◆ Source data
####################

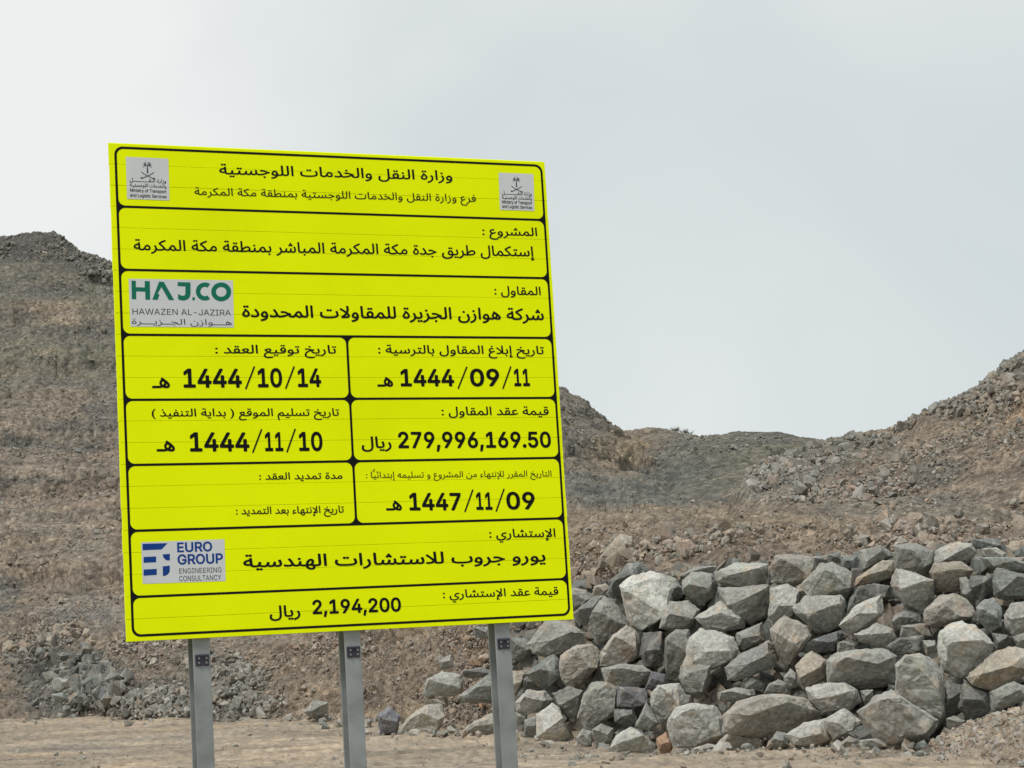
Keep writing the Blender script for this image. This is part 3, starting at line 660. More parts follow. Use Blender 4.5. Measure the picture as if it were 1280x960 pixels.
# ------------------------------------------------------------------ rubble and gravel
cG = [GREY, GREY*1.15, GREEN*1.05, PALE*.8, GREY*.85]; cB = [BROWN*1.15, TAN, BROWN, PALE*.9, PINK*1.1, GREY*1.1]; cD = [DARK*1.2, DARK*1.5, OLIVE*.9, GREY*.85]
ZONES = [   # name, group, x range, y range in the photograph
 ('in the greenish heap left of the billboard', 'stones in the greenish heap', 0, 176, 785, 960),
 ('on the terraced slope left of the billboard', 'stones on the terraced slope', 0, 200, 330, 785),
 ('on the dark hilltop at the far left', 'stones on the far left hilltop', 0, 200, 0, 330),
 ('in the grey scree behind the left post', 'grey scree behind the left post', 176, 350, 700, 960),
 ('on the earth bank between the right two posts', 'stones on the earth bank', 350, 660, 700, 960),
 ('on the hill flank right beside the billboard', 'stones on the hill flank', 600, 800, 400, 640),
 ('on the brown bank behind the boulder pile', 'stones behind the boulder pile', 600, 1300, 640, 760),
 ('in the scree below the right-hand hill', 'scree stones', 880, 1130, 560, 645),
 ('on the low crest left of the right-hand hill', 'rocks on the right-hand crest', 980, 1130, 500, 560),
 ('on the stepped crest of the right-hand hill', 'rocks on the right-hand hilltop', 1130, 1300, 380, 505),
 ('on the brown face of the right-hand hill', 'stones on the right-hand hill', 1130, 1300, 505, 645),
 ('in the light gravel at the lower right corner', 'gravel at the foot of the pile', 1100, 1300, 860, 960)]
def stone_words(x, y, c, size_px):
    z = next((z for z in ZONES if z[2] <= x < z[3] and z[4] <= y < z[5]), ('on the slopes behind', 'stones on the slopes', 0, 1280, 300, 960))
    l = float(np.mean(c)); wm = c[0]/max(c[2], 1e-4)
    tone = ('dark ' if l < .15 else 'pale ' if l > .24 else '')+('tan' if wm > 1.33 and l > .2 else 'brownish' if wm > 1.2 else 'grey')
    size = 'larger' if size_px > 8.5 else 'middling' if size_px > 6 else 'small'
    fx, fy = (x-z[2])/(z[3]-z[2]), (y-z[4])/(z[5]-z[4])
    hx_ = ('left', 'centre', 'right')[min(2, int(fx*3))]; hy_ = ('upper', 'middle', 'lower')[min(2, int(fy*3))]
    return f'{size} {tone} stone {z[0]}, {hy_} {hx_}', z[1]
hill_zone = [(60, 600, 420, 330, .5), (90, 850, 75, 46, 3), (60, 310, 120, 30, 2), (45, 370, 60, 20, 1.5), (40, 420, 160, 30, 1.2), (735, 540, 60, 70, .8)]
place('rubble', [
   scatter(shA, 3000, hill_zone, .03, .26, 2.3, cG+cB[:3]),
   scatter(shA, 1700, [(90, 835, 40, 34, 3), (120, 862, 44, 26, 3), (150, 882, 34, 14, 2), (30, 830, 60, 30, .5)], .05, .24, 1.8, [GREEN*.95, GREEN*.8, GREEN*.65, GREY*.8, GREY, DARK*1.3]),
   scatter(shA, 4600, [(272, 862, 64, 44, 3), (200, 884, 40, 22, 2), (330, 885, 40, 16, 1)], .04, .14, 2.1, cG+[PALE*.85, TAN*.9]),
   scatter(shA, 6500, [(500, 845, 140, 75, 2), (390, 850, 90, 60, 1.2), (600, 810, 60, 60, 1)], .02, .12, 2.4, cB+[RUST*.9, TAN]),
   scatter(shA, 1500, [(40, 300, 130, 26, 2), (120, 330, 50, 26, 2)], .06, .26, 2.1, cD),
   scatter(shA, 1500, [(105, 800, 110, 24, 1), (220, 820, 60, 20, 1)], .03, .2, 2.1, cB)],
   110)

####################

◆ Instruction
Without the pictures, repeat the listing above exactly.

◆ Exercise response
Keep writing the Blender script for this image. This is part 3, starting at line 660. More parts follow. Use Blender 4.5. Measure the picture as if it were 1280x960 pixels.
# ------------------------------------------------------------------ rubble and gravel
cG = [GREY, GREY*1.15, GREEN*1.05, PALE*.8, GREY*.85]; cB = [BROWN*1.15, TAN, BROWN, PALE*.9, PINK*1.1, GREY*1.1]; cD = [DARK*1.2, DARK*1.5, OLIVE*.9, GREY*.85]
ZONES = [   # name, group, x range, y range in the photograph
 ('in the greenish heap left of the billboard', 'stones in the greenish heap', 0, 176, 785, 960),
 ('on the terraced slope left of the billboard', 'stones on the terraced slope', 0, 200, 330, 785),
 ('on the dark hilltop at the far left', 'stones on the far left hilltop', 0, 200, 0, 330),
 ('in the grey scree behind the left post', 'grey scree behind the left post', 176, 350, 700, 960),
 ('on the earth bank between the right two posts', 'stones on the earth bank', 350, 660, 700, 960),
 ('on the hill flank right beside the billboard', 'stones on the hill flank', 600, 800, 400, 640),
 ('on the brown bank behind the boulder pile', 'stones behind the boulder pile', 600, 1300, 640, 760),
 ('in the scree below the right-hand hill', 'scree stones', 880, 1130, 560, 645),
 ('on the low crest left of the right-hand hill', 'rocks on the right-hand crest', 980, 1130, 500, 560),
 ('on the stepped crest of the right-hand hill', 'rocks on the right-hand hilltop', 1130, 1300, 380, 505),
 ('on the brown face of the right-hand hill', 'stones on the right-hand hill', 1130, 1300, 505, 645),
 ('in the light gravel at the lower right corner', 'gravel at the foot of the pile', 1100, 1300, 860, 960)]
def stone_words(x, y, c, size_px):
    z = next((z for z in ZONES if z[2] <= x < z[3] and z[4] <= y < z[5]), ('on the slopes behind', 'stones on the slopes', 0, 1280, 300, 960))
    l = float(np.mean(c)); wm = c[0]/max(c[2], 1e-4)
    tone = ('dark ' if l < .15 else 'pale ' if l > .24 else '')+('tan' if wm > 1.33 and l > .2 else 'brownish' if wm > 1.2 else 'grey')
    size = 'larger' if size_px > 8.5 else 'middling' if size_px > 6 else 'small'
    fx, fy = (x-z[2])/(z[3]-z[2]), (y-z[4])/(z[5]-z[4])
    hx_ = ('left', 'centre', 'right')[min(2, int(fx*3))]; hy_ = ('upper', 'middle', 'lower')[min(2, int(fy*3))]
    return f'{size} {tone} stone {z[0]}, {hy_} {hx_}', z[1]
hill_zone = [(60, 600, 420, 330, .5), (90, 850, 75, 46, 3), (60, 310, 120, 30, 2), (45, 370, 60, 20, 1.5), (40, 420, 160, 30, 1.2), (735, 540, 60, 70, .8)]
place('rubble', [
   scatter(shA, 3000, hill_zone, .03, .26, 2.3, cG+cB[:3]),
   scatter(shA, 1700, [(90, 835, 40, 34, 3), (120, 862, 44, 26, 3), (150, 882, 34, 14, 2), (30, 830, 60, 30, .5)], .05, .24, 1.8, [GREEN*.95, GREEN*.8, GREEN*.65, GREY*.8, GREY, DARK*1.3]),
   scatter(shA, 4600, [(272, 862, 64, 44, 3), (200, 884, 40, 22, 2), (330, 885, 40, 16, 1)], .04, .14, 2.1, cG+[PALE*.85, TAN*.9]),
   scatter(shA, 6500, [(500, 845, 140, 75, 2), (390, 850, 90, 60, 1.2), (600, 810, 60, 60, 1)], .02, .12, 2.4, cB+[RUST*.9, TAN]),
   scatter(shA, 1500, [(40, 300, 130, 26, 2), (120, 330, 50, 26, 2)], .06, .26, 2.1, cD),
   scatter(shA, 1500, [(105, 800, 110, 24, 1), (220, 820, 60, 20, 1)], .03, .2, 2.1, cB)],
   110)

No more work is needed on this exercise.